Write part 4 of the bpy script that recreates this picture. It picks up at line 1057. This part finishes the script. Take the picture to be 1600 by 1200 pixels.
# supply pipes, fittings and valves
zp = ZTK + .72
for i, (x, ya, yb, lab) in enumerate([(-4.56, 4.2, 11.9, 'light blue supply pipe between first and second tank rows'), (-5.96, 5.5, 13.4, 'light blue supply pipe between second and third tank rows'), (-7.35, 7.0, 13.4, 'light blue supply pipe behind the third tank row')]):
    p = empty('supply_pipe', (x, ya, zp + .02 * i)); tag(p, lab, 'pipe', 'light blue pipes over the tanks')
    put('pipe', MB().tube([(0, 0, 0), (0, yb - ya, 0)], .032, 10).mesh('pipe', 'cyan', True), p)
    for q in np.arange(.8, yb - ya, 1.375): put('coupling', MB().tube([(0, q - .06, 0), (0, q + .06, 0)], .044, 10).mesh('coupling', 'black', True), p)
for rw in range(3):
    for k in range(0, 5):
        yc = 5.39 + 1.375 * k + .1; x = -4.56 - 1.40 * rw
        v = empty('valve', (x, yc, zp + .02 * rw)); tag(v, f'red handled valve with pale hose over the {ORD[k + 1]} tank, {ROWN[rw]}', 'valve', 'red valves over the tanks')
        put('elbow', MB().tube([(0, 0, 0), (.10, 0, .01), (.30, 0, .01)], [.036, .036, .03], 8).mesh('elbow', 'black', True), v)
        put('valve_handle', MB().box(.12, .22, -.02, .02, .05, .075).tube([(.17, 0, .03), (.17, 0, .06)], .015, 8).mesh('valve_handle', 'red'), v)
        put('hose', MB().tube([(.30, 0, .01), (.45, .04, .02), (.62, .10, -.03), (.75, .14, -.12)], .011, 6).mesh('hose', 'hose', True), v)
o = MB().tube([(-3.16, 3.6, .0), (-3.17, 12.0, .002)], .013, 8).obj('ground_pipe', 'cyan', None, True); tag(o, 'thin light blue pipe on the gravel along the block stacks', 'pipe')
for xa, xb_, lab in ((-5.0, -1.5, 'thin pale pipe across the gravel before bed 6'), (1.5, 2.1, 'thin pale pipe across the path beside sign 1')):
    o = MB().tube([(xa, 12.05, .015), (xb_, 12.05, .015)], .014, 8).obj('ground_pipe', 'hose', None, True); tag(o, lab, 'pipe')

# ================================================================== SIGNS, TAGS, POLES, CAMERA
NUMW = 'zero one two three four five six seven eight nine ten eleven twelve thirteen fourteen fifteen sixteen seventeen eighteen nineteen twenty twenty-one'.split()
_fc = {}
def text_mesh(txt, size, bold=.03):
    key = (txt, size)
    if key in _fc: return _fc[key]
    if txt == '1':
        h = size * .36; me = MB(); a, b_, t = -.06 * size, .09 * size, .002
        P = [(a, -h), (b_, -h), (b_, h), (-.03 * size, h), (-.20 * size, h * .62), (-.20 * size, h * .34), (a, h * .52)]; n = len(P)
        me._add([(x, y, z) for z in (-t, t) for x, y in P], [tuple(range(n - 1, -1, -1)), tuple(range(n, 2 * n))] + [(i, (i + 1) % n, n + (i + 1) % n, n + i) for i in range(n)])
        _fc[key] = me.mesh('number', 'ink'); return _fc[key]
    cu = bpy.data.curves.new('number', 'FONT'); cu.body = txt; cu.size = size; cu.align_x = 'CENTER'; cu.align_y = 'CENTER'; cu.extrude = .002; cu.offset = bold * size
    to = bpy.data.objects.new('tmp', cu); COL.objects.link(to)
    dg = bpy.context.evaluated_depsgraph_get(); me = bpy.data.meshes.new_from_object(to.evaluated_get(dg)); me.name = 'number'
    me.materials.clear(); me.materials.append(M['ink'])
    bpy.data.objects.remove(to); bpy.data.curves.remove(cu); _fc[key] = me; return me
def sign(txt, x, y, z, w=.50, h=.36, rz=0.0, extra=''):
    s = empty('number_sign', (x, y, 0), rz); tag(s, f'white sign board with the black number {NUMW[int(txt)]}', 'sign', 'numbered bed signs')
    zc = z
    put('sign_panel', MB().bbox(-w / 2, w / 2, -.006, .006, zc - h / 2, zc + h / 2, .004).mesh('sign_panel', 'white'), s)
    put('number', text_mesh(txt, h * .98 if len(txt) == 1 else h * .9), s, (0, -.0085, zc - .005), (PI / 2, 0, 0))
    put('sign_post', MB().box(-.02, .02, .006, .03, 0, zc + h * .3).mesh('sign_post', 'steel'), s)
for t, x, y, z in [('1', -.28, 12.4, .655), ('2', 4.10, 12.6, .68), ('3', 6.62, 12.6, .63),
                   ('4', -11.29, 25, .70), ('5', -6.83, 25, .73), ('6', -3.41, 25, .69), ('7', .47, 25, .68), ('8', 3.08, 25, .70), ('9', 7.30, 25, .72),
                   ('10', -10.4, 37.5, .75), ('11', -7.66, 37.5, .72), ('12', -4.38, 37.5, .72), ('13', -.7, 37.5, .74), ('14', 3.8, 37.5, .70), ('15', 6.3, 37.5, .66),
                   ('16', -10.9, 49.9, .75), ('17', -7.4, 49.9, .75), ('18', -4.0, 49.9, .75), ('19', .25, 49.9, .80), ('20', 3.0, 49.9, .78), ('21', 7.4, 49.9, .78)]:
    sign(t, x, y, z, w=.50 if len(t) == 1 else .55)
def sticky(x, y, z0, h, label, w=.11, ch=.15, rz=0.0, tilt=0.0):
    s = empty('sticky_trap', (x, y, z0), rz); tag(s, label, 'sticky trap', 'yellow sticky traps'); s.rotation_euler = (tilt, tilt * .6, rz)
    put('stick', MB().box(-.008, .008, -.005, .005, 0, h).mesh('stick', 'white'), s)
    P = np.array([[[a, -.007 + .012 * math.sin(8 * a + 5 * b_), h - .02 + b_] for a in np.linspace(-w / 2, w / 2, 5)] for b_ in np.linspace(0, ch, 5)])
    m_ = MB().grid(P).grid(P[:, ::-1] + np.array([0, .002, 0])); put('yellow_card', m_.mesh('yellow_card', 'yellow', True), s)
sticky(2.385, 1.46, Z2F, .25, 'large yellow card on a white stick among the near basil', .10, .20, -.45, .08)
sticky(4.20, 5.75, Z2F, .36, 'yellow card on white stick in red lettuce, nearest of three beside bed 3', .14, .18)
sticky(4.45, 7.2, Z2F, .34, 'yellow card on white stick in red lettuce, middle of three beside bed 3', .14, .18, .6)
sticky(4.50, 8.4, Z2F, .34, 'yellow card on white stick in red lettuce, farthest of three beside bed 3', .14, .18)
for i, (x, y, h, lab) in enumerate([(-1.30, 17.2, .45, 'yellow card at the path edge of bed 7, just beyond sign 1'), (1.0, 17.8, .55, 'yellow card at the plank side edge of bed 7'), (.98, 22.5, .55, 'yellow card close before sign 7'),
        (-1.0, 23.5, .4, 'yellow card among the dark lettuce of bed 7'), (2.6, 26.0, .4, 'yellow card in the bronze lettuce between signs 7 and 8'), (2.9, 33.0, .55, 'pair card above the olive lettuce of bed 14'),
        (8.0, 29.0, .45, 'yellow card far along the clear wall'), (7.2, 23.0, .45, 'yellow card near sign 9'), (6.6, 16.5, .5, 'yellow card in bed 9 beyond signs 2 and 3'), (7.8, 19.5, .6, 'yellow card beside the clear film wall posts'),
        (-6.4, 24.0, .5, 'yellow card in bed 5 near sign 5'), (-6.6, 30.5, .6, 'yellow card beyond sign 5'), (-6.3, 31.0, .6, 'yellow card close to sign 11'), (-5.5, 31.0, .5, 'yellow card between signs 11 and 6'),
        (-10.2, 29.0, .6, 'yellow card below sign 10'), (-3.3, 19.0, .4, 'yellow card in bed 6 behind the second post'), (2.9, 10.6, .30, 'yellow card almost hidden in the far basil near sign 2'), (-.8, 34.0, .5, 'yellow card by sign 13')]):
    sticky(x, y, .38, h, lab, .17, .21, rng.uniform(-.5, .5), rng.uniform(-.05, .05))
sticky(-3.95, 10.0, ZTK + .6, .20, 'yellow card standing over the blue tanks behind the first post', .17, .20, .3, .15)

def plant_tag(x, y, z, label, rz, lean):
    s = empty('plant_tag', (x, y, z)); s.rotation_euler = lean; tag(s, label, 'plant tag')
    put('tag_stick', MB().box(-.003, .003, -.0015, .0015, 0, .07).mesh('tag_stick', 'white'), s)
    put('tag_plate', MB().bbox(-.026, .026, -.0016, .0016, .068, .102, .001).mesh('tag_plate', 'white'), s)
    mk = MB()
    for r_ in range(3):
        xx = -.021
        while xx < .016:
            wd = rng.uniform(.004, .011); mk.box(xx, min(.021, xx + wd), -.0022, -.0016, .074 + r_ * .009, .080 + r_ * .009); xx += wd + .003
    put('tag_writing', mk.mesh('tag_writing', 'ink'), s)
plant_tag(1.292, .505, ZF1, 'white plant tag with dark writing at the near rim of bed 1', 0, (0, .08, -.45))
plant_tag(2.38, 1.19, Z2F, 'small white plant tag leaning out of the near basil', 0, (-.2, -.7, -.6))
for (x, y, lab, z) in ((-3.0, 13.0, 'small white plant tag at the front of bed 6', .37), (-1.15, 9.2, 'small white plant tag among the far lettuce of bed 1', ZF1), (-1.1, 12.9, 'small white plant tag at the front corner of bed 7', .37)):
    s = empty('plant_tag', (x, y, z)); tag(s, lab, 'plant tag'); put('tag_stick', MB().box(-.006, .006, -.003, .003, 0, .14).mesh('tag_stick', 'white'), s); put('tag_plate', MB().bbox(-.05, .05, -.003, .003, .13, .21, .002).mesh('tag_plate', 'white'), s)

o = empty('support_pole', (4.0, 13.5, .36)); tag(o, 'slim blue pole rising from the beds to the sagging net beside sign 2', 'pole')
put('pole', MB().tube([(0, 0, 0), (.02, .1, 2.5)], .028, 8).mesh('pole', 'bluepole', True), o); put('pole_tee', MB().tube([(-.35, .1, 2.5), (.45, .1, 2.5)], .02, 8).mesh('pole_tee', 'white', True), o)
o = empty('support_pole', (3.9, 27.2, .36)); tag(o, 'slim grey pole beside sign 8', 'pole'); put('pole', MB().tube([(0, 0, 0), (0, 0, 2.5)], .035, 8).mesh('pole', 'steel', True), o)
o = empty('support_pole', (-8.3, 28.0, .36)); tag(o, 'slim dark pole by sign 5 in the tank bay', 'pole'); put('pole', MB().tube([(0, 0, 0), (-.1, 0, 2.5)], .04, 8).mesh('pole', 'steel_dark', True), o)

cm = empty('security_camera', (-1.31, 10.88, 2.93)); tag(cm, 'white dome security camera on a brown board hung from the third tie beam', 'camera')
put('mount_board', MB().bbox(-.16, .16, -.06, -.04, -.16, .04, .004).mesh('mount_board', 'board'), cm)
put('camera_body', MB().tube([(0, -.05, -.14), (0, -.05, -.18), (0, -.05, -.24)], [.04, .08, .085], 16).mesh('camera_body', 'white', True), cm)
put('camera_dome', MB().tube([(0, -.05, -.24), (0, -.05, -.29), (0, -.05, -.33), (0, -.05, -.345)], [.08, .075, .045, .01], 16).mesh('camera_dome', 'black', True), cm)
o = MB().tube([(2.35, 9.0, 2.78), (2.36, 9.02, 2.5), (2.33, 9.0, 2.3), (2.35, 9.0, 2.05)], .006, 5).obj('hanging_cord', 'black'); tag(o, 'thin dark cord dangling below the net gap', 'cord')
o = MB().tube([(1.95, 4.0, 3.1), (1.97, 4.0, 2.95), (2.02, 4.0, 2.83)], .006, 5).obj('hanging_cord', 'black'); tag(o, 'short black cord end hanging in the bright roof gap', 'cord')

▶ [What you will do]: Reproduce exactly, please, only the lines from the start of the data above to the line that contains "tag(o, lab, 'pipe')", with both ends kept.

▶ [Task solution]:
Write part 4 of the bpy script that recreates this picture. It picks up at line 1057. This part finishes the script. Take the picture to be 1600 by 1200 pixels.
# supply pipes, fittings and valves
zp = ZTK + .72
for i, (x, ya, yb, lab) in enumerate([(-4.56, 4.2, 11.9, 'light blue supply pipe between first and second tank rows'), (-5.96, 5.5, 13.4, 'light blue supply pipe between second and third tank rows'), (-7.35, 7.0, 13.4, 'light blue supply pipe behind the third tank row')]):
    p = empty('supply_pipe', (x, ya, zp + .02 * i)); tag(p, lab, 'pipe', 'light blue pipes over the tanks')
    put('pipe', MB().tube([(0, 0, 0), (0, yb - ya, 0)], .032, 10).mesh('pipe', 'cyan', True), p)
    for q in np.arange(.8, yb - ya, 1.375): put('coupling', MB().tube([(0, q - .06, 0), (0, q + .06, 0)], .044, 10).mesh('coupling', 'black', True), p)
for rw in range(3):
    for k in range(0, 5):
        yc = 5.39 + 1.375 * k + .1; x = -4.56 - 1.40 * rw
        v = empty('valve', (x, yc, zp + .02 * rw)); tag(v, f'red handled valve with pale hose over the {ORD[k + 1]} tank, {ROWN[rw]}', 'valve', 'red valves over the tanks')
        put('elbow', MB().tube([(0, 0, 0), (.10, 0, .01), (.30, 0, .01)], [.036, .036, .03], 8).mesh('elbow', 'black', True), v)
        put('valve_handle', MB().box(.12, .22, -.02, .02, .05, .075).tube([(.17, 0, .03), (.17, 0, .06)], .015, 8).mesh('valve_handle', 'red'), v)
        put('hose', MB().tube([(.30, 0, .01), (.45, .04, .02), (.62, .10, -.03), (.75, .14, -.12)], .011, 6).mesh('hose', 'hose', True), v)
o = MB().tube([(-3.16, 3.6, .0), (-3.17, 12.0, .002)], .013, 8).obj('ground_pipe', 'cyan', None, True); tag(o, 'thin light blue pipe on the gravel along the block stacks', 'pipe')
for xa, xb_, lab in ((-5.0, -1.5, 'thin pale pipe across the gravel before bed 6'), (1.5, 2.1, 'thin pale pipe across the path beside sign 1')):
    o = MB().tube([(xa, 12.05, .015), (xb_, 12.05, .015)], .014, 8).obj('ground_pipe', 'hose', None, True); tag(o, lab, 'pipe')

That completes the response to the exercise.